Sono così piovute, sul cellulare della 12enne osimana, insulti ed infine anche minacce, poco o nulla credibili ma che nella mente confusa e terrorizzata di una ragazzina, forse avrebbero potuto fare effetto.
“Ho degli amici in Polizia… se non mi mandi subito le foto delle tette… ti faccio passare dei guai con tuo padre!”.
Una minaccia, quella di rivolgersi ai genitori, che lo svizzero probabilmente non ha considerato in tempo essere un boomerang. Eppure una quarantina di storie parallele qualcosa avrebbero dovuto insegnare….
E si perché l’osimana, tutelata in Tribunale dall’avvocato Vittorio BUCCI, vistasi alle strette, ha finalmente fatto l’unica cosa giusta: informare mamma e papà delle richieste pressanti di questo poco probabile, molto presunto ragazzino.
I due, come ricordato, si erano conosciuti virtualmente in Rete, attraverso Instagram, con lui ad apprezzare il profilo pubblico realizzato dalla 12enne, appassionata come tante coetanee dei propri scatti e con l’abilità nel disegnare corpi femminili, vezzo innocente, anzi artistico, di manifestare anche una dose di qualità in erba.
Quando dopo le chat iniziali, le conversazioni tra i due sono diventate più intime, lo svizzero – forte anche di secondo account parallelo, intrattenuto in contemporanea dall’osimana inconsapevole – si è mostrato da un lato carnefice ma e dall’altro capace di dare apparenti buoni consigli… peccato interessati; la ragazzina ha così pian piano preso coscienza di dover far intervenire gli adulti.
Bloccati per prima cosa entrambi i nickname dello svizzero, i genitori non si sono accontentati di aver “concluso di netto le trasmissioni” ma hanno inteso perseguire l’ignoto adescatore rivolgendosi alla Polizia postale.
Per gli uomini e le donne del Centro nazionale per il contrasto alla pedo pornografia on line è stato un gioco da ragazzi identificare la “targa virtuale” dell’orco di Lugano, giungendo facilmente ad acquisire l’Ip da cui sono partite le ripetute minacce.
Incassata l’identità dello svizzero, dalla Procura di Ancona è partita una prima richiesta di rinvio a giudizio, non giunta a buon fine per un difetto di notifica all’estero.

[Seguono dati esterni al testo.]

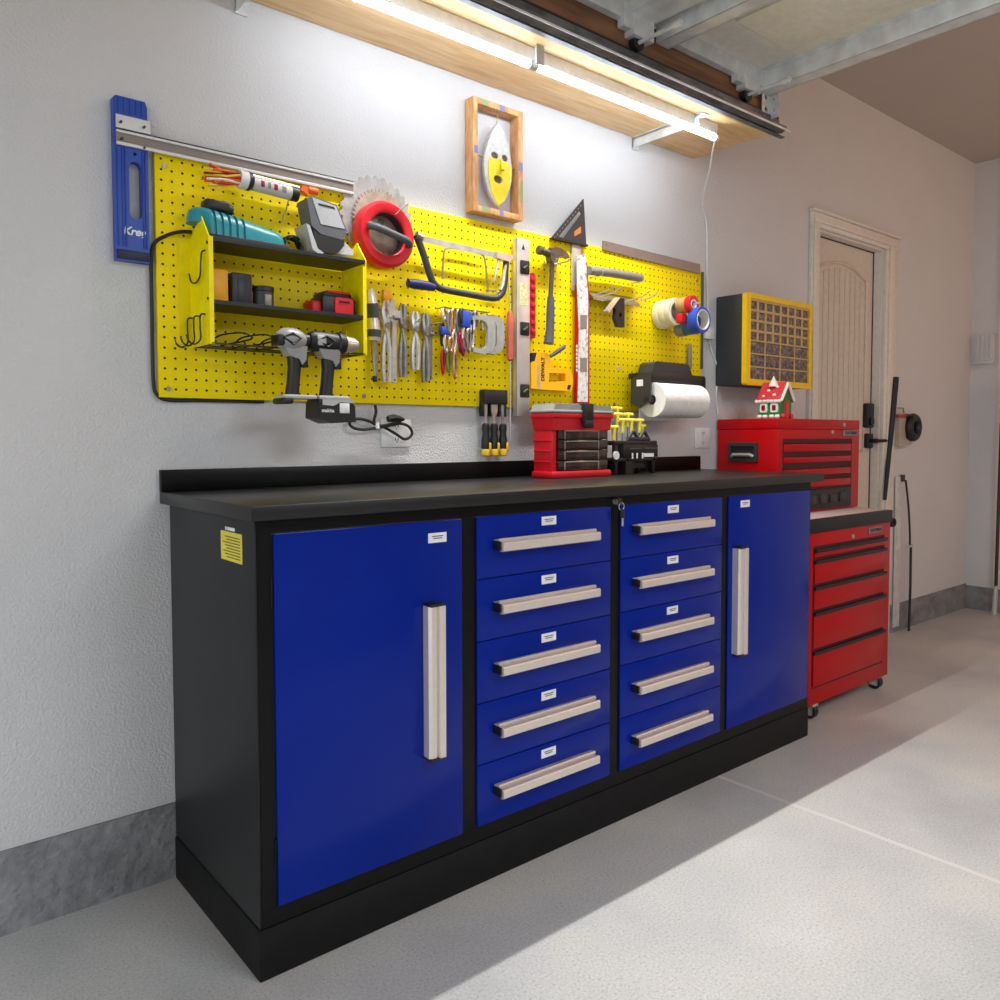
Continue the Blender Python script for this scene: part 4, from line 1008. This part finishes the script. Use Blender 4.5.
for a0, a1, c0, c1, mm in ((cx + .004, cx + .026, z1 - fr + .001, z1 - .001, m_dusk), (cx + .004, cx + .02, z0 + .001, z0 + fr - .001, m_dusk), (x0 + .004, x0 + fr - .001, cz + .002, cz + .026, m_dusk), (x1 - fr + .001, x1 - .002, cz - .016, cz + .012, m_dusk),
        (x0 + .03, x0 + .06, z1 - fr + .001, z1 - .001, m_sage), (x0 + .012, x0 + fr - .001, z1 - .12, z1 - .04, m_sage), (x1 - .012, x1 - .001, z0 + .06, z0 + .13, m_sage), (x0 + .035, x0 + .065, z0 + .003, z0 + fr - .001, m_sage)):
    b = MB(); b.box(a0, a1, -.0458, -.044, c0, c1); b.build('painted_patch', mm, pf, 0)
mk = thing('face_mask', 'pointed grey and yellow face mask strung inside the wooden frame', 'mask', (cx, -.025, z0 + .05))
f = lambda *p: xz(at(*p, -.028))
mx = f(497.5, 165)[0]; mz1 = f(497.5, 123)[1]; mz0 = f(499, 207)[1]
def half(t): return .058 * (max(0.0, math.sin(PI * t ** .85)) ** .8)
outl = []
n = 18; hh = mz1 - mz0
for i in range(n + 1): t = i / n; outl.append((mx + half(t) + .0005, mz0 + hh * t))
for i in range(n - 1, 0, -1): t = i / n; outl.append((mx - half(t), mz0 + hh * t))
eyes = [circ(mx - .014, mz0 + hh * .60, .016, 12, .011), circ(mx + .028, mz0 + hh * .60, .013, 12, .011), circ(mx - .002, mz0 + hh * .32, .019, 14, .013)]
b = MB(); b.plate(outl, -.032, -.020, holes=eyes); b.build('mask_face', m_maskgrey, mk, 20)
lo = []
for i in range(10): t = i / n; lo.append((mx + half(t) * .90 + .0004, mz0 + .004 + hh * t))
lo.append((mx + .034, mz0 + hh * .555)); lo.append((mx + .014, mz0 + hh * .545)); lo.append((mx + .006, mz0 + hh * .57)); lo.append((mx - .02, mz0 + hh * .555)); lo.append((mx - .032, mz0 + hh * .57))
for i in range(9, 0, -1): t = i / n; lo.append((mx - half(t) * (.62 + .2 * (1 - t)), mz0 + .004 + hh * t))
b = MB(); b.plate(lo, -.0345, -.031, holes=[eyes[2]]); b.build('lower_face', m_maskyel, mk, 20)
b = MB(); b.tube([(mx + .008, -.035, mz0 + hh * .57), (mx + .010, -.043, mz0 + hh * .47), (mx + .008, -.044, mz0 + hh * .43)], [.004, .005, .007], 8); b.build('nose', m_maskyel, mk)
for e, nm in zip(eyes, ('eye', 'eye', 'mouth')):
    b = MB(); b.plate(e, -.026, -.0205); b.build(nm, m_maskdk, mk)
for pp_ in ([(mx, -.026, mz1 - .003), (mx, -.026, z1 - fr)], [(mx, -.026, mz0 + .002), (mx, -.026, z0 + fr)], [(mx - .05, -.026, cz), (x0 + fr, -.026, cz + .008)], [(mx + .05, -.026, cz - .008), (x1 - fr, -.026, cz - .008)]):
    b = MB(); b.tube(pp_, .0016, 6); b.build('string', m_brass, mk)

# cords and outlets -------------------------------------------------------
b = MB(); lc = [(.056, -.04, 1.625), (.03, -.035, 1.622), (.0, -.03, 1.610), (-.028, -.02, 1.587), (-.033, -.012, 1.54), (-.033, -.010, 1.40), (-.033, -.010, 1.26), (-.026, -.010, 1.225), (.0, -.008, 1.211), (.08, -.006, 1.212), (.25, -.006, 1.213)]
b.tube(smooth_path(lc, 6), .0045, 8)
tag(b.build('charger_cord', m_cord), 'black cord looping around the left edge of the yellow pegboard', 'cord')
lp = thing('looped_power_cord', 'black power cord tied in a figure-eight loop below the pegboard', 'cord', (.6, -.03, 1.1))
pts = [at(*p, -.03) for p in ((375, 405), (376, 412), (374, 421), (377, 424.5), (384, 427), (396, 434), (404, 439), (410, 437), (412, 432), (408, 426), (400, 423.5), (392, 425), (384, 426.5), (376, 428), (364, 429.5), (354, 428), (349.5, 423.5), (353, 419.5), (361, 419), (370, 421.5), (378, 425.5), (388, 425), (398, 421.5), (403, 419.5))]
b = MB(); b.tube(smooth_path(pts, 5), .0045, 8); b.build('cable', m_cord, lp)
b = MB(); b.tube([at(404, 419.5, -.03), at(400, 418.5, -.032), at(394, 417.8, -.033), at(388, 419, -.033)], [.004, .008, .011, .010], 8); b.build('plug', m_dark, lp)
b = MB(); b.tube([at(376.5, 422.5, -.03), at(377, 428.5, -.03)], .0075, 8); b.build('tie', m_label, lp)
def outlet(px0, px1, py0, py1, label):
    p, q = at(px0, py0, 0), at(px1, py1, 0)
    t = thing('wall_outlet', label, 'outlet', ((p.x + q.x) / 2, -.004, q.z))
    b = MB(); b.box(p.x, q.x, -.007, 0, q.z, p.z, .003); b.build('cover_plate', m_white, t)
    cxo, czo = (p.x + q.x) / 2, (p.z + q.z) / 2
    for dz in (-.02, .02):
        b = MB(); b.plate(circ(cxo, czo + dz, .014, 14), -.0085, -.0065); s = b.build('socket', m_white, t)
        b = MB()
        for dx in (-.005, .005): b.box(cxo + dx - .001, cxo + dx + .001, -.0092, -.0084, czo + dz - .002, czo + dz + .006)
        b.cyl((cxo, -.0092, czo + dz - .007), (cxo, -.0084, czo + dz - .007), .002, n=8); b.build('slot', m_dark, s)
outlet(380, 410, 419, 447, 'white wall outlet behind the looped black cord')
outlet(694, 709, 428, 448, 'white wall outlet under the paper towel roll')
wc = thing('light_power_cord', 'thin white cord hanging from the tube light down the wall', 'cord', (2.2, -.02, 1.2))
pts = [Vector((1.872, -.28, 2.208)), Vector((1.91, -.24, 2.19)), Vector((2.0, -.16, 2.15)), Vector((2.10, -.06, 2.10)), Vector((2.165, -.008, 2.06)), at(706.5, 225, -.006), at(707, 270, -.006), at(708, 322, -.006)]
b = MB(); b.tube(smooth_path(pts, 6), .0035, 8); pts2 = [at(*p, -.006) for p in ((709, 340), (712, 352), (717, 366), (718, 380), (716, 395), (718, 415))]
b.tube(smooth_path(pts2, 6), .0035, 8); b.build('cable', m_wcord, wc)
p, q = at(704, 327, -.01), at(712, 340, -.01)
b = MB(); b.box(p.x, q.x, -.022, -.001, q.z, p.z, .004); b.build('inline_switch', m_white, wc)

# ================================================================== ON THE WORKTOP
tb = thing('tool_organizer_box', 'red tool organizer box with smoky drawers and grey lid on the worktop', 'tool box', (1.27, -.14, H))
X0, X1, Y0, Y1 = 1.146, 1.405, -.18, -.092
zb, ztop = H, 1.176
b = MB(); b.box(X0 - .012, X1 + .008, Y0 - .016, Y1, zb, zb + .022, .006); b.box(X0, X0 + .02, Y0, Y1, zb + .02, 1.15, .002); b.box(X1 - .02, X1, Y0 + .02, Y1, zb + .02, 1.15, .002); b.box(X0 + .006, X1 - .006, Y0 + .03, Y1 - .003, zb + .01, 1.15)
for z in (1.035, 1.07, 1.105): b.box(X0 - .003, X0 + .004, Y0 + .004, Y1, z, z + .004, .001)
b.plate([(X0 - .002, 1.14), (X1 + .002, 1.14), (X1 + .010, 1.182), (X0 - .010, 1.182)], Y0 - .012, Y1 + .001); b.box(X0 - .012, X1 + .012, Y0 - .02, Y1 + .006, 1.18, 1.196, .003)
b.build('case', m_redp, tb)
for k in range(4):
    z = zb + .024 + k * .034
    b = MB(); b.box(X0 + .024, X1 - .004, Y0 - .008, Y0 + .029, z, z + .0325, .003)
    dd = b.build('clear_drawer', m_smoke, tb)
    b = MB(); b.box(X0 + .055, X1 - .055, Y0 - .012, Y0 - .006, z + .026, z + .030, .001)
    for x in (X0 + .05, X1 - .05): b.box(x - .002, x + .002, Y0 - .0095, Y0 - .006, z + .001, z + .03, .0005)
    b.build('drawer_lip', mat('clear_edge', (150, 138, 126), .25), dd)
b = MB(); b.box(X0 - .014, X1 + .014, Y0 - .022, Y1 + .008, 1.1965, 1.206, .004)
b.plate([(X0 - .010, 1.204), (X1 + .010, 1.204), (X1, 1.224), (X0, 1.224)], Y0 - .016, Y1 + .004)
for k in range(6): b.box(X0 + .004 + k * .022, X0 + .010 + k * .022, Y0 - .006, Y1, 1.223, 1.228, .001)
b.build('lid', mat('grey_clear_lid', (148, 150, 142), .3), tb)
b = MB(); b.box(X0 + .118, X0 + .160, Y0 - .034, Y0 + .02, 1.165, 1.229, .004); b.box(X0 + .120, X0 + .158, Y0 - .036, Y0 - .02, 1.148, 1.172, .003); b.build('latch', m_dark, tb)

hk = thing('hex_key_stand', 'black plastic stand full of yellow handled tools beside the red box', 'tool stand', (1.59, -.10, H))
SX0, SX1, SY0, SY1 = 1.475, 1.71, -.15, -.055
b = MB(); b.box(SX0, SX1, SY0, SY1, 1.088, 1.104, .003); b.box(SX0, SX1, SY0, SY1, 1.03, 1.042, .002); b.box(SX0 + .045, SX1, SY0 - .003, SY0 + .004, 1.045, 1.09, .001)
for x in (SX0 + .012, SX0 + .07, SX1 - .018): b.box(x - .008, x + .008, SY0, SY0 + .016, H, 1.09, .003)
for x in (SX0 + .008, SX1 - .008): b.box(x - .008, x + .008, SY1 - .016, SY1, H, 1.09, .003)
b.box(SX0 + .06, SX0 + .10, SY0 - .001, SY1, H + .001, 1.03); b.box(SX0 + .12, SX1 - .01, SY0 + .02, SY1, H + .02, 1.09); b.build('stand_frame', m_dark, hk)
b = MB(); b.box(SX0 + .078, SX0 + .14, SY0 - .005, SY0 - .0025, 1.074, 1.079); b.box(SX0 + .16, SX1 - .008, SY0 - .005, SY0 - .0025, 1.074, 1.079); b.build('size_scale', m_grip, hk, 0)
b = MB(); b.box(SX0 + .155, SX1 - .025, SY0 - .005, SY0 - .0025, 1.045, 1.058)
for x in (.09, .115, .145): b.box(SX0 + x, SX0 + x + .006, SY0 - .005, SY0 - .0025, 1.04, 1.06)
b.build('white_label', m_label, hk, 0)
b = MB(); b.plate(circ(SX0 + .004, 1.053, .015, 14), SY0 - .008, SY0 - .003); tag(b.build('round_tag', m_label), 'small round white tag on the left of the black tool stand', 'tag')
def tkey(x, y, zt, w, label):
    t = thing('hex_key', label, 'hex key', (x, y, 1.06), 'yellow handled keys in the black stand')
    b = MB(); b.tube([(x - w, y, zt), (x, y, zt + .001), (x + w, y, zt)], .0072, 10); b.tube([(x, y, zt), (x, y, zt - .045)], [.009, .007], 10); b.build('t_handle', m_safety, t)
    b = MB(); b.cyl((x, y, 1.06), (x, y, zt - .04), .0025, n=6); b.build('shank', m_steel, t)
specs = [(1.485, -.065, 1.222, .022), (1.53, -.065, 1.222, .022), (1.585, -.062, 1.222, .024), (1.50, -.09, 1.200, .024), (1.555, -.09, 1.200, .026), (1.615, -.088, 1.200, .026), (1.50, -.125, 1.152, .02), (1.553, -.118, 1.178, .024), (1.60, -.118, 1.178, .022), (1.645, -.118, 1.178, .02), (1.68, -.10, 1.158, .018)]
locs = ['left one in the tallest rear row', 'middle one in the tallest rear row', 'right one in the tallest rear row', 'left one in the second row', 'middle one in the second row', 'right one in the second row', 'short one at the left front', 'left one of the front middle row', 'middle one of the front middle row', 'right one of the front middle row', 'short one at the right end']
for s, l in zip(specs, locs): tkey(*s, 'yellow T-handled key, %s of the stand' % l)
for x, lab in ((1.585, 'black gripped pliers head standing left in the black stand'), (1.645, 'black gripped pliers head standing right in the black stand')):
    b = MB(); b.tube(smooth_path([(x - .028, -.14, 1.106), (x - .015, -.14, 1.124), (x, -.14, 1.136), (x + .012, -.14, 1.128), (x + .03, -.14, 1.106)], 4), .006, 8); b.box(x - .03, x + .03, -.146, -.134, 1.104, 1.118, .003)
    tag(b.build('mini_pliers', m_dark2), lab, 'pliers')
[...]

A maggio un nuovo tentativo da parte del Tribunale di Ancona formalizzato all’accusato, in maniera corretta dal Gup Francesca DE PALMA, con l’intera documentazione di accusa, conclusosi con la richiesta di rinvio a giudizio.
La sorpresa è così emersa soltanto ieri in Tribunale, grazie all’avvocato Gabriele GALEAZZI, difensore dell’uomo.
In sede di udienza preliminare, davanti al giudice Francesca DE PALMA, è emerso che il 36enne svizzero era già stato processato e condannato, con altri, per il medesimo atto di accusa di adescamento di minore e accesso a materiale pedo-pornografico.
Archiviazione d’ordinanza e niente processo bis.